The Great Race (1965)

When I was a kid, I lived two blocks away from the public library, and one of my favorite things to do was to peruse and check out the thousands of library books and movies. I have always loved movies, and part of that love has stemmed from my childhood days spent checking out all kinds of library movies on VHS. Let’s not forget this was the early 2000s. It was around this time, when I was 10 years old, that I discovered the movie “The Great Race,” and my life has never been the same.

“The Great Race” was released in 1965, starring Tony Curtis, Jack Lemmon and Natalie Wood, and it is about an early 20th-century car race from New York to Paris. One may wonder how a car race from New York to Paris would even be feasible, but that is one of the great things about “The Great Race.” It transcends feasibility and creates some of the most bizarre and hilarious situations.

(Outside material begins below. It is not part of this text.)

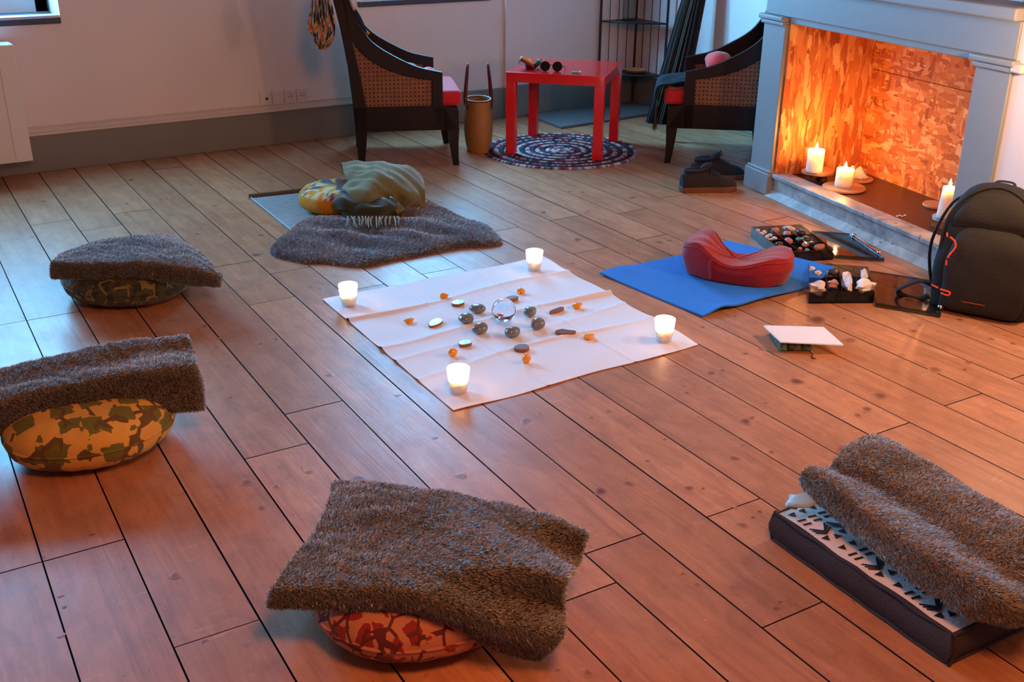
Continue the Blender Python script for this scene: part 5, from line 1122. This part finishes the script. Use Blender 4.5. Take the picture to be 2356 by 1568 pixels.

The movie begins with the good and handsome Great Leslie (Curtis) proposing a car race from New York to Paris. Naturally, Leslie’s arch-nemesis Professor Fate (Lemmon) declares he will finally defeat The Great Leslie and rises to the challenge. Also entering the race is the spirited and determined suffragette, Maggie DuBois (Woods).

The race begins and the three main characters manage to work their way into some unexpected yet comic situations. They stop in the western town of Boracho for some gun slinging and musical numbers, ride an iceberg to Europe with a polar bear, meet the drunk and pug-obsessed Prince Hoepnick (also played by Lemmon) in Pottsdorf and fight in the greatest pie war recorded in film.